Saint John of Kety by Ermes Dovico
MACRON'S ISLAM

France, ambiguous start of the dialogue between State and Islam

President Macron wants a “French Islam". His appeal was followed by concrete actions and last year the AMIF, the new Association for Islam in France, was created. But who controls this association? According to a parliamentary question, the AMIF is dangerously close to the Muslim Brotherhood, even if its promoters deny this.

Religious Freedom 26_02_2020 Italiano Español
Macron

The creation of a French Islam was one of the very first promises made by President Macron. And in February 2018, he had already declared the urgency of "laying the foundations" of what would be the "new relationship between Islam and the Republic". To do so he appealed to the country's best known intellectuals because, given the already well-known problems of integration and terrorism, it was Islam itself that claimed a role as the first religion practised in France, where 8% of the population are Muslims.

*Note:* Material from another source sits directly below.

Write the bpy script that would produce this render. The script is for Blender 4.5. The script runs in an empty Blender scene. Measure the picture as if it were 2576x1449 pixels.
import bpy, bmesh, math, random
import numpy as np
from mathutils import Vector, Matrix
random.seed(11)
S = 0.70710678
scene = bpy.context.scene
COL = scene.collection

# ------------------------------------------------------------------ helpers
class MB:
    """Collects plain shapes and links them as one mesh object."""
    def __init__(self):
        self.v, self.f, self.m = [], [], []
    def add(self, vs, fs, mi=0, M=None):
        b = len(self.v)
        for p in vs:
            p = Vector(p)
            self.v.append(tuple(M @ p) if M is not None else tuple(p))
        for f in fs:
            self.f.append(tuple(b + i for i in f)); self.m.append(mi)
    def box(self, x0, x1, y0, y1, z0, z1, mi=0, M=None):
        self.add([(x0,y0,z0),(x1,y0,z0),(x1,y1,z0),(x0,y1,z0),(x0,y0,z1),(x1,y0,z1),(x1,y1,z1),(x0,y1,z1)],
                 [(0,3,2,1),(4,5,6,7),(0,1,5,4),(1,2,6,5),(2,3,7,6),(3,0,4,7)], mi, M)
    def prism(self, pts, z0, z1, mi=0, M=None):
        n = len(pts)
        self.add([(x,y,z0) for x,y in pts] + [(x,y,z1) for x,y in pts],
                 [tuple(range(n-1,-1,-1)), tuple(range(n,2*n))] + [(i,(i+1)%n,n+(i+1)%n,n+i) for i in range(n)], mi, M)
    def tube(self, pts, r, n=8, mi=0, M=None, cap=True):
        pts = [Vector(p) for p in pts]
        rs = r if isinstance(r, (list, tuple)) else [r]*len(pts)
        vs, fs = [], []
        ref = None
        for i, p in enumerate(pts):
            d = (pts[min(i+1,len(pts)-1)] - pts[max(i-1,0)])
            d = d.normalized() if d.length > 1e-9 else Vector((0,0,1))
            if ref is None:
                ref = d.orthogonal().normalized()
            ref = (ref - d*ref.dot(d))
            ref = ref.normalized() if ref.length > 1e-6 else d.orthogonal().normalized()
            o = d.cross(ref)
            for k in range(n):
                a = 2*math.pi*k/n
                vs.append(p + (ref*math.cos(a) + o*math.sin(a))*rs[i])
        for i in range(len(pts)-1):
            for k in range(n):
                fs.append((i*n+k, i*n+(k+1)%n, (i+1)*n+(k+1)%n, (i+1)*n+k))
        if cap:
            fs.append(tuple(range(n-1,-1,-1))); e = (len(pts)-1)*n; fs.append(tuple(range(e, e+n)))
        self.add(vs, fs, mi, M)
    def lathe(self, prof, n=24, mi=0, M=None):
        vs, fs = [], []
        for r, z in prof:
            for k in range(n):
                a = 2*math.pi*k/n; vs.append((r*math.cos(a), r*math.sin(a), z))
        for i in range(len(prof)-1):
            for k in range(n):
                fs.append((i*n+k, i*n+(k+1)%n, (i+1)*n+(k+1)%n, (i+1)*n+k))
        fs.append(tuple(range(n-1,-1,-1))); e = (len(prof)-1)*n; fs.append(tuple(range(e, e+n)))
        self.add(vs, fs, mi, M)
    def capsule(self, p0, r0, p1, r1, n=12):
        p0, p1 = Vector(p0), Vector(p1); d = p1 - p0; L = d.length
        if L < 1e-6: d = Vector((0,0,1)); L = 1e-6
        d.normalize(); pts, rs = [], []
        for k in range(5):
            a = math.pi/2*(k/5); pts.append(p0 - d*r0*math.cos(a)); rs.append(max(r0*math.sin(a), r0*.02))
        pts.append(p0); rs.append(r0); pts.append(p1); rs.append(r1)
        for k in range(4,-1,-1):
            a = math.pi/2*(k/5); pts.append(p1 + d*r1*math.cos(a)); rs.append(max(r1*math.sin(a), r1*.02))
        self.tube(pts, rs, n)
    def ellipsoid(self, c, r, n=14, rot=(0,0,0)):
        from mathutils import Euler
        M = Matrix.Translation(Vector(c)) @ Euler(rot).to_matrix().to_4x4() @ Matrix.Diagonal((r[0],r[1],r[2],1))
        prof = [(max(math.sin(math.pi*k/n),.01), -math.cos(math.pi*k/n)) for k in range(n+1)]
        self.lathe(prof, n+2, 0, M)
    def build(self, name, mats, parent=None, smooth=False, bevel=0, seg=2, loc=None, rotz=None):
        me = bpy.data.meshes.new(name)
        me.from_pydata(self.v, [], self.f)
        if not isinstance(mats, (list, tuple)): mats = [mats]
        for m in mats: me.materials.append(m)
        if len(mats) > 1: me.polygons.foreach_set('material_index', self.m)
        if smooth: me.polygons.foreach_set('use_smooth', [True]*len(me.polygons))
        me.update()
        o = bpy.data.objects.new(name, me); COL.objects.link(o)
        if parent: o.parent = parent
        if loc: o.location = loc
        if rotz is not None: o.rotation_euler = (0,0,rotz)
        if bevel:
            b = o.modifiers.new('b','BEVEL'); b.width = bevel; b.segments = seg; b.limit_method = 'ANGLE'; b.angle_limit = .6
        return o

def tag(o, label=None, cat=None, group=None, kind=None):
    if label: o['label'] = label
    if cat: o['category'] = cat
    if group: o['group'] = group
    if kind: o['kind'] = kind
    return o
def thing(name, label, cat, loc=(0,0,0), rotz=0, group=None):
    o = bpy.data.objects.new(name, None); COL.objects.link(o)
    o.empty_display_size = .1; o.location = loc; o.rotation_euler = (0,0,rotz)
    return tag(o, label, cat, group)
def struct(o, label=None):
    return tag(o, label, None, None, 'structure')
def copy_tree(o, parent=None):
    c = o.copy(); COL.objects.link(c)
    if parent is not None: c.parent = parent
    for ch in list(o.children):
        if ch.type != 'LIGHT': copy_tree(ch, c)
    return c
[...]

Among those nominated for this operation the first was Hakim El Karoui, an essayist and consultant of Tunisian origin, former collaborator of the Rothschild bank, well-regarded in France for the two reports published with the think tank Institut Montaigne. The author of the book Islam, a French religion, believes that "this is exactly the goal": i.e. that Allah's religion becomes an endogenous religion in the ville lumière. With the CFCM weakened - the French Council of the Muslim Faith, a Council which, according to a law of 1901, is meant to represent the Muslims of France - in January 2019 came the announcement of the creation of a Muslim Association for Islam in France, the AMIF. This was an opportunity for El Karoui to have a body capable of acting as "regulator" of those opaque markets such as pilgrimages, the halal world and other economic activities related to Islam, raising money to reinvest it in an independent and transparent way. And without competing with the CFCM.

In the spring of 2019 two associations were created to support the project, which is becoming increasingly ambitious. One is a cultural association, chaired by El Karoui, which will be responsible for regulating the Islamic market and raising funds. And the other, in addition to the creation of a National Council of Imams of France, is a religious association that will deal with the strictly "spiritual" dimension, chaired by the rector and the imam of the great mosque of Bordeaux, Tareq Oubrou. A former member of the Union of Islamic Organisations of France, close to the Muslim Brotherhood, he has publicly distanced himself from the UOIF. Although he recently explained to SaphirNews: "This is not a break-up. (...) Just because you leave the house where you grew up in order to live your adult life does not mean that you inevitably break up with your family".

But just a year after that announcement of the imminent achievement of the dream of all governments in at least the last twenty years, i.e. that of an Islam in symbiosis with the values of the République, AMIF is the subject of a Senate inquiry. There is a strong suspicion that the association is linked to and controlled by the Muslim Brotherhood.

Already a couple of months ago, Zineb el Rhazoui, the journalist of Moroccan origin who has been the target of death threats from Muslims for years, had voiced this suspicion. So the parliamentary question was tabled that enforced clarification of the links with the Muslim Brotherhood and a reflection to the government on the risk that AMIF is hypocritically balancing on the razor's edge between modernist discourse and Salafist ideas. As part of an institutional body, they have the duty to respond and today the State finds itself in a complicated situation.

The reply was not long in coming. Hakim El Karoui responded with a provocative laugh, adding that the members of the Muslim Brotherhood around him are friendly exes, "some may have been close to the UOIF, but they have had time to prove they have changed". According to El Karoui, the journalist who first raised the alarm is just "an Islamophobe" who "doesn’t want Muslims or Islam in France any more".

In the meantime, it should not be underestimated that the Muslim Association for Islam in France (AMIF), was created mainly as a tool designed to organise and certify the financial flows linked to the Muslim faith. The AMIF would thus have the function of certifier in the Islamic market, from pilgrimages to the halal market. And therefore the world of tourism, of hotels - which in the Muslim world must be of a certain standard to exist. Taxing the halal market, collecting donations, monopolising pilgrimages to Mecca represents a godsend of 500 to 700 million euros per year. This money will be used to prepare and lead the battle of ideas, i.e. the funding of Islamologists and theologians, research and training.

The creation of AMIF seems to be the last attempt by the government to stave off a civil war, but it is already undermined before it even gets going.